Irène Toporkoff : La frontière entre l’information et la publicité devient de plus en plus ténue et c’est potentiellement un danger pour les lecteurs. Chez Worldcrunch, nous ne voulons pas rentrer dans la logique « native ad » ou « publicité native » et pensons que la distinction entre l’information et la publicité est cruciale, aujourd’hui plus que jamais. En revanche, nous croyons beaucoup dans un contenu news dédié pour les organisations et leurs clients, les marques devenant elle-mêmes des médias de niche à part entière.

Quels sont les plus grands challenges pour s’adapter au contenu news 24H/24h ?

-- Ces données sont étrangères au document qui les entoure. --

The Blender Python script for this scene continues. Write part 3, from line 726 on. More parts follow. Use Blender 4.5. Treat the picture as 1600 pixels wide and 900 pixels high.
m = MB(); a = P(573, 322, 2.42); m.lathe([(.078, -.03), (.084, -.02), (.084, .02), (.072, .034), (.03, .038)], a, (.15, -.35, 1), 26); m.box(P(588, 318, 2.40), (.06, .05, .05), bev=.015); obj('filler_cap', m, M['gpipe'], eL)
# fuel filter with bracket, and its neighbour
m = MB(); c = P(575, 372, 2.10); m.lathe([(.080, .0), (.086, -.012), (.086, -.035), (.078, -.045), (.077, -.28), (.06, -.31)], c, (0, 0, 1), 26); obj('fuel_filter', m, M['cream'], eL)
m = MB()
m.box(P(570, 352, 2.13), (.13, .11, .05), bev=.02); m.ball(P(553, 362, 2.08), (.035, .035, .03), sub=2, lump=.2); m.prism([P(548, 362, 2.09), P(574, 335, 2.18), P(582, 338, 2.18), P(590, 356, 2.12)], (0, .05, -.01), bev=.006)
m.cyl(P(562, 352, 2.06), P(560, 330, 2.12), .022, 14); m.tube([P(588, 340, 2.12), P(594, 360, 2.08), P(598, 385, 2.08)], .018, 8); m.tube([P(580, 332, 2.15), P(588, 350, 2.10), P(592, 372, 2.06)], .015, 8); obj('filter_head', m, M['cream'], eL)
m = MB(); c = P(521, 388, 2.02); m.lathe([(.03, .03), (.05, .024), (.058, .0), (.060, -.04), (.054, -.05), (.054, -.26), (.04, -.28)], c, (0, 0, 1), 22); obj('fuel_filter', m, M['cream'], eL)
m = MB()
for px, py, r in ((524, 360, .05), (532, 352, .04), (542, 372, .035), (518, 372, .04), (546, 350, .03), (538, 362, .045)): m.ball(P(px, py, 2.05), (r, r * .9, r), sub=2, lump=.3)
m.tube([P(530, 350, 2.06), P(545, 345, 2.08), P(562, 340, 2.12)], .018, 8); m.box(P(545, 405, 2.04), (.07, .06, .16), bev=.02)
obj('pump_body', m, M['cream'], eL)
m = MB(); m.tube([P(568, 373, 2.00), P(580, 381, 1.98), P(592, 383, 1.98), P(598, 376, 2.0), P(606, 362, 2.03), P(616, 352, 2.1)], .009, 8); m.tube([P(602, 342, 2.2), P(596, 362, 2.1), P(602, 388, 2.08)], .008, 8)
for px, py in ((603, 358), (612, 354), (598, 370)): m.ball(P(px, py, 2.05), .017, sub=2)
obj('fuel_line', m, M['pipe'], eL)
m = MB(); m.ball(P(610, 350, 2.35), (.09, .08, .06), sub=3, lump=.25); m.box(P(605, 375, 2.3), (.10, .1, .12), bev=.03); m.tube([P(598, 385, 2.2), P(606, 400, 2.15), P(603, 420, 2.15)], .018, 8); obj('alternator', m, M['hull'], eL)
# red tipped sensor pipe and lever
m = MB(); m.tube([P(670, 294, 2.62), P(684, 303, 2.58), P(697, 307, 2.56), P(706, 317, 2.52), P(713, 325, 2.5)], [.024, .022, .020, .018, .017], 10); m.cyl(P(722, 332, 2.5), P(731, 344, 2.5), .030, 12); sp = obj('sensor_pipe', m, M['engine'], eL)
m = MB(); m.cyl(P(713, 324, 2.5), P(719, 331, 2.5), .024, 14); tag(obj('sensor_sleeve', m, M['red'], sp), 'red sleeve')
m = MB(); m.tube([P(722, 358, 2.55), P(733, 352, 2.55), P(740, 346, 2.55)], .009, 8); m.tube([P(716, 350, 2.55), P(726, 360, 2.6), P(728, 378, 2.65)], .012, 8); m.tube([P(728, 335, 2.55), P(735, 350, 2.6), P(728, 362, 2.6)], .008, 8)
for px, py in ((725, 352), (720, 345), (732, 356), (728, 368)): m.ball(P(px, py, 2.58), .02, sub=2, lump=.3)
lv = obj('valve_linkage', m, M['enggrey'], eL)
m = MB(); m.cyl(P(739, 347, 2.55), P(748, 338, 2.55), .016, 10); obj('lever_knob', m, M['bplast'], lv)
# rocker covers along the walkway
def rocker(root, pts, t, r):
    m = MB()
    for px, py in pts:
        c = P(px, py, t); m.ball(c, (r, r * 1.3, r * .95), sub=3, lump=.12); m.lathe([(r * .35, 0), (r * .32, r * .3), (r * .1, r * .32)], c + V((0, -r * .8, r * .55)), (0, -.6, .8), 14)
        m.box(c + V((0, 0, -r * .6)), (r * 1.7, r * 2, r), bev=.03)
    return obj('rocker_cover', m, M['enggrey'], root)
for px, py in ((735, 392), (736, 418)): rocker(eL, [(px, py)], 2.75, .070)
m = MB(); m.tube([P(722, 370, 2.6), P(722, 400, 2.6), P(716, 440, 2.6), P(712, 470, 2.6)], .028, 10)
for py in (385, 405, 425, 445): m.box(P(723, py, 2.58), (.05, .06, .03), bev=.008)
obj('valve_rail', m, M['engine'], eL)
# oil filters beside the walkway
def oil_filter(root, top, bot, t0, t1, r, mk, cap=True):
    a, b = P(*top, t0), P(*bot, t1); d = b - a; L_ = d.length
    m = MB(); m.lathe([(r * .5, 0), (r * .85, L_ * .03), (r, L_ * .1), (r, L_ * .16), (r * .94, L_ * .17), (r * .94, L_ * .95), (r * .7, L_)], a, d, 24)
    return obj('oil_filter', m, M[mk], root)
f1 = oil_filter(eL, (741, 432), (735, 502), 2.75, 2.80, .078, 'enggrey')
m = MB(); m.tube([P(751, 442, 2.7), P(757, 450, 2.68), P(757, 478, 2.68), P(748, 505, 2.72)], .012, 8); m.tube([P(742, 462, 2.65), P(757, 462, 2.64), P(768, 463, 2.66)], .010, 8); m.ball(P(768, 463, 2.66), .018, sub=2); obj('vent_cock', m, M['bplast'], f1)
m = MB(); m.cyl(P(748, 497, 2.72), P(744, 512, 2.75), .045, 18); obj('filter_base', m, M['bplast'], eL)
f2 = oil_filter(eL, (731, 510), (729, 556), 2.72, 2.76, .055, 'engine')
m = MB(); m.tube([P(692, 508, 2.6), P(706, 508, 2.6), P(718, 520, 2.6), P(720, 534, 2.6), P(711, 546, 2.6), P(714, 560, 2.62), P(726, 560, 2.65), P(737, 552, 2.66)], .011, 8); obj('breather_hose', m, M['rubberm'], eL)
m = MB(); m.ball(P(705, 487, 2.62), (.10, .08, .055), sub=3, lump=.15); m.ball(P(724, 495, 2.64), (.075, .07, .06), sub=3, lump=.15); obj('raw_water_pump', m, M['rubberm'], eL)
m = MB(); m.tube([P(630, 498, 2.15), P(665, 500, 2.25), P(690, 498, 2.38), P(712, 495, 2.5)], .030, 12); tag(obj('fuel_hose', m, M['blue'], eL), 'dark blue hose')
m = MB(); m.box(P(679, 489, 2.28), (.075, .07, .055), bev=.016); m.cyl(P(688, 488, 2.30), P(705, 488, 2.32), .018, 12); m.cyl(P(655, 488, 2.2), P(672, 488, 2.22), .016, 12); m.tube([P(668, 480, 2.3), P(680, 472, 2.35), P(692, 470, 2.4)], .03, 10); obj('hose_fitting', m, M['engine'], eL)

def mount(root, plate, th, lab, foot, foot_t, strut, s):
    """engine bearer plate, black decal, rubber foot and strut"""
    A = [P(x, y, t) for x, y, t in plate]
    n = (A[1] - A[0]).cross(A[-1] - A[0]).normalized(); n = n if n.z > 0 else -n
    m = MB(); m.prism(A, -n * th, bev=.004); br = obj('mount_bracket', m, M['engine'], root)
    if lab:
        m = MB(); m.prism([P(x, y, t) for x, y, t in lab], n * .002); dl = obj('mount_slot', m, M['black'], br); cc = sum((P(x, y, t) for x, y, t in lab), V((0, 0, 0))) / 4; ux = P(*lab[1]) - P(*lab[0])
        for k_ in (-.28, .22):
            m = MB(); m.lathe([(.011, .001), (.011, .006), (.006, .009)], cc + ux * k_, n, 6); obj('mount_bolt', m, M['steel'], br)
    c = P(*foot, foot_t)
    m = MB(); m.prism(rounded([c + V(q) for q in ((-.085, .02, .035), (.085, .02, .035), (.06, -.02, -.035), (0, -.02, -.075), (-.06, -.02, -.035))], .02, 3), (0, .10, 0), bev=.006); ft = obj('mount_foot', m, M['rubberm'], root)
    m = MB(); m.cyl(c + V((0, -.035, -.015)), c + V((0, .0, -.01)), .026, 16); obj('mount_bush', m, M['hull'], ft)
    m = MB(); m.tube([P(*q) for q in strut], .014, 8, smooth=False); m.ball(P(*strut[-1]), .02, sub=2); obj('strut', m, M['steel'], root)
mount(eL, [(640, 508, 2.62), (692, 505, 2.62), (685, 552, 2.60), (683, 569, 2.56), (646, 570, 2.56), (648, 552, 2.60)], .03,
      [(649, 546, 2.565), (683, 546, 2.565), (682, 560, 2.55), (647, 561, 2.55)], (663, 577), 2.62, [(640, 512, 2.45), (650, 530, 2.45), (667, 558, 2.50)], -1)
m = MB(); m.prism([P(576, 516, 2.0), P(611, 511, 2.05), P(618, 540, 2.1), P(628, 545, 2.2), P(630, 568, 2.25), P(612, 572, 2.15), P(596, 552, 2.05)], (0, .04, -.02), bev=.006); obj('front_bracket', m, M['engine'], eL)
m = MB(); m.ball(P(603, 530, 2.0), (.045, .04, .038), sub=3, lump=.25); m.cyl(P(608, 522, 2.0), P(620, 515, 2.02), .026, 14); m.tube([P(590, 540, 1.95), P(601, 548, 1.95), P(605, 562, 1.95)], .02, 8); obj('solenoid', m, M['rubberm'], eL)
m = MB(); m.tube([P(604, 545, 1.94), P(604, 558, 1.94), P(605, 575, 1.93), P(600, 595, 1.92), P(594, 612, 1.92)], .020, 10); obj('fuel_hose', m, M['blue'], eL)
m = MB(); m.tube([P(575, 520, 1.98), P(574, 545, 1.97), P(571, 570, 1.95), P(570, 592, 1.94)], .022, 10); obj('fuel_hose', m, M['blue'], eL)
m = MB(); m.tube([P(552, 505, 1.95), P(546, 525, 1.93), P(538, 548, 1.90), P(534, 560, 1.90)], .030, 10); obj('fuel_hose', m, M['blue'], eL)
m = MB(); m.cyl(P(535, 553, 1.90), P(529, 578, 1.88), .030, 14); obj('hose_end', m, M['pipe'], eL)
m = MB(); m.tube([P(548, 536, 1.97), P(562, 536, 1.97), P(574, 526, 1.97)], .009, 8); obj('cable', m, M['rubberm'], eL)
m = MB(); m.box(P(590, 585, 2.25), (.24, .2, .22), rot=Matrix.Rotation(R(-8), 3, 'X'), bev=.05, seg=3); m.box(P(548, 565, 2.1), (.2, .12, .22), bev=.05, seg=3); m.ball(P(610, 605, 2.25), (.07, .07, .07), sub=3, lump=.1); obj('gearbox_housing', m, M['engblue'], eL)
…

Irène Toporkoff : Dans une organisation comme la nôtre, le challenge est vraiment de définir ce que nous n’allons pas couvrir. Nous ne sommes pas dans le « Breaking news » donc typiquement, nous préférons publier un article d’analyse sur une information de la veille. L’enjeu est vraiment de publier les articles les plus intéressants qui contiennent une approche locale ou différente de l’information. C’est la valeur ajoutée de Worldcrunch et ce qu’apprécient nos lecteurs .

Quels sont vos développements futurs ?

Irène Toporkoff : Développer des offres « corporate » pour des organisations qui sont intéressées dans le partage de contenu afin d’offrir à leurs clients et leurs audiences un contenu informatif international, original et intelligent.